YAĞMURDA ŞEMSİYE ALTINDA, ÇAMURDA TEZGAH ÜSTÜNDE
Gölge’nin varlığı sadece güneşli günlerde değil, zorlu havalarda da eksik olmuyor. Yağmurlu sabahlarda Sever gelmediğinde bile onu bekleyen Gölge, geldiği anda şemsiyenin altına sığınıp tezgâhın üstüne çıkıyor. “Bana yarenlik ediyor” diyor Sever, “Kendine ait bir düzen kurdu burada.”
Bu özel dostluk zamanla o kadar derinleşmiş ki Gölge, başka kedilere karşı kıskançlık gösteriyor. “Buraya başka kedi sokmuyor” diyen Sever, “Beni arkadaş olarak kabul etti. Benden aldığı sevgi ona yetiyor ki hiç ayrılmıyor.”
“PRENSİM, TOSUNCUĞUM, YARENİM”
Sever’in kediyle kurduğu bağ, yalnızca fiziksel değil, duygusal anlamda da güçlü. Onu “Prensim”, “Tosunum”, “Yarenim” gibi sevgi dolu sözlerle çağırıyor. Gölge hastalandığında belediyeden yardım istiyor, martılar için ciğer alıyor, diğer sokak kedilerini de aç bırakmıyor. “Onlar bize Allah’ın emaneti” diyor: “Sevmek zorunda değiller ama eziyet etmek kimsenin hakkı değil.”
“NEW YORK’TAN BİLE ZİYARETİMİZE GELEN VAR”
Sever’in Gölge ile dostluğu, sosyal medyada yayılan fotoğraflarla ün kazandı. Hatta New York’ta İngilizce öğretmenliği yapan bir turist bile sırf bu sıcak dostluğu görmek için tezgâhını ziyaret etmiş. Konya’dan gelen bir kadının da aynı sebeple kendisini bulduğunu anlatan Sever, insanların gösterdiği ilgiden mutluluk duyduğunu söylüyor.
“HAYVAN SEVMEK, İNSANI İNSAN YAPAR”
Çevre esnafından Kaya Kibar da bu sıra dışı dostluğun tanıklarından biri.
“Yağmurda çamurda bile Mesut ağabeyi bekliyor. Bir keresinde ağabey poşet bırakıp gitmişti, kedi poşetin üstüne oturmuş, kimseyi yaklaştırmıyordu.” diyen Kibar, iki can arasında kurulan bu bağı “can yoldaşlığı” olarak tanımlıyor.

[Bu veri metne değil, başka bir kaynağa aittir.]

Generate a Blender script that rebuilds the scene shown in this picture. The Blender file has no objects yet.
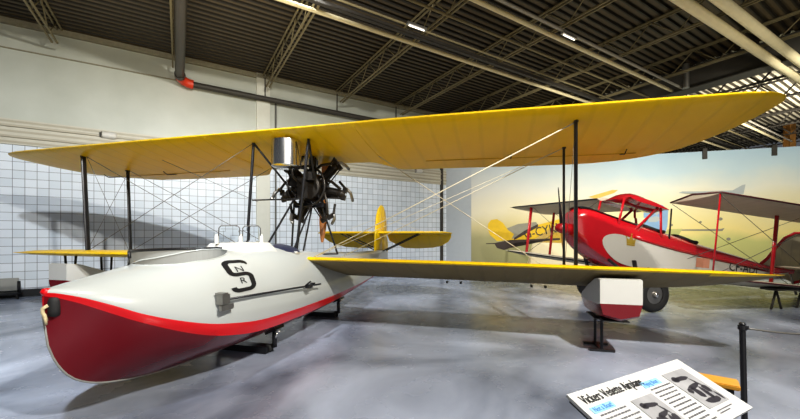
import bpy, bmesh, math, random
from math import sin, cos, pi, radians, sqrt
from mathutils import Vector, Matrix
from mathutils.bvhtree import BVHTree
random.seed(7)
COL = bpy.context.scene.collection
SC = bpy.context.scene

# ------------------------------------------------------------------ materials
def nodes(m):
    m.use_nodes = True
    return m.node_tree.nodes, m.node_tree.links

def mat(name, col, rough=0.5, metal=0.0, coat=0.0, noise=0.0, nscale=6.0, bump=0.0, bscale=40.0, spec=0.5):
    m = bpy.data.materials.new(name)
    N, L = nodes(m)
    b = N['Principled BSDF']
    b.inputs['Roughness'].default_value = rough
    b.inputs['Metallic'].default_value = metal
    b.inputs['Coat Weight'].default_value = coat
    b.inputs['Coat Roughness'].default_value = 0.08
    b.inputs['Specular IOR Level'].default_value = spec
    tc = N.new('ShaderNodeTexCoord')
    nz = N.new('ShaderNodeTexNoise'); nz.inputs['Scale'].default_value = nscale
    nz.inputs['Detail'].default_value = 5
    L.new(tc.outputs['Object'], nz.inputs['Vector'])
    mx = N.new('ShaderNodeMix'); mx.data_type = 'RGBA'
    d = 1 - noise
    mx.inputs[6].default_value = (col[0]*d, col[1]*d, col[2]*d, 1)
    mx.inputs[7].default_value = (min(1, col[0]*(1+noise)), min(1, col[1]*(1+noise)), min(1, col[2]*(1+noise)), 1)
    L.new(nz.outputs['Fac'], mx.inputs[0])
    L.new(mx.outputs[2], b.inputs['Base Color'])
    if bump:
        n2 = N.new('ShaderNodeTexNoise'); n2.inputs['Scale'].default_value = bscale
        L.new(tc.outputs['Object'], n2.inputs['Vector'])
        bp = N.new('ShaderNodeBump'); bp.inputs['Strength'].default_value = bump
        bp.inputs['Distance'].default_value = 0.02
        L.new(n2.outputs['Fac'], bp.inputs['Height'])
        L.new(bp.outputs['Normal'], b.inputs['Normal'])
    return m

def fabric(name, col, rib=0.36, strength=0.35, dark=0.12, rough=0.5):
    """doped fabric stretched over ribs that run along local y, spaced along local x"""
    m = mat(name, col, rough=rough, noise=0.05, nscale=3)
    N, L = nodes(m); b = N['Principled BSDF']
    tc = N.new('ShaderNodeTexCoord'); sp = N.new('ShaderNodeSeparateXYZ')
    L.new(tc.outputs['Object'], sp.inputs[0])
    mu = N.new('ShaderNodeMath'); mu.operation = 'MULTIPLY'; mu.inputs[1].default_value = 2*pi/rib
    L.new(sp.outputs['X'], mu.inputs[0])
    co = N.new('ShaderNodeMath'); co.operation = 'COSINE'; L.new(mu.outputs[0], co.inputs[0])
    pw = N.new('ShaderNodeMapRange'); pw.inputs[1].default_value = 0.75; pw.inputs[2].default_value = 1.0
    L.new(co.outputs[0], pw.inputs[0])
    bp = N.new('ShaderNodeBump'); bp.inputs['Strength'].default_value = strength; bp.inputs['Distance'].default_value = 0.01
    L.new(pw.outputs[0], bp.inputs['Height']); L.new(bp.outputs['Normal'], b.inputs['Normal'])
    old = b.inputs['Base Color'].links[0].from_socket
    mx = N.new('ShaderNodeMix'); mx.data_type = 'RGBA'
    f = N.new('ShaderNodeMath'); f.operation = 'MULTIPLY'; f.inputs[1].default_value = dark
    L.new(pw.outputs[0], f.inputs[0]); L.new(f.outputs[0], mx.inputs[0])
    L.new(old, mx.inputs[6]); mx.inputs[7].default_value = (col[0]*.4, col[1]*.4, col[2]*.4, 1)
    L.new(mx.outputs[2], b.inputs['Base Color'])
    return m

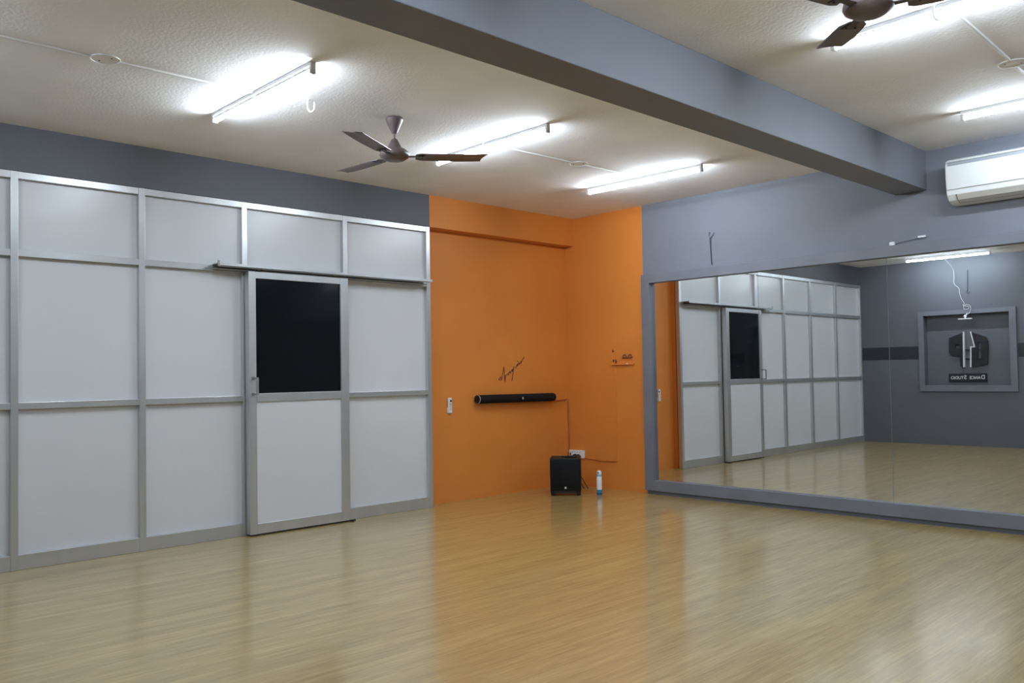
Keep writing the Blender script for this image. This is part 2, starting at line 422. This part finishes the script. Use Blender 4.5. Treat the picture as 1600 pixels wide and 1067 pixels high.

Gölge’nin sabahın ilk ışıklarıyla gelip gün boyu tezgâhın başında kalması, sıradan bir sokak kedisinin ötesinde bir varlık haline geldiğini gösteriyor. Sever’in de dediği gibi: “Her şey gelip geçici. Bir gün vefat eder ya da biri götürürse çok üzülürüm. Ama bu dostluk, yaşadığım sürece içimde yaşayacak.”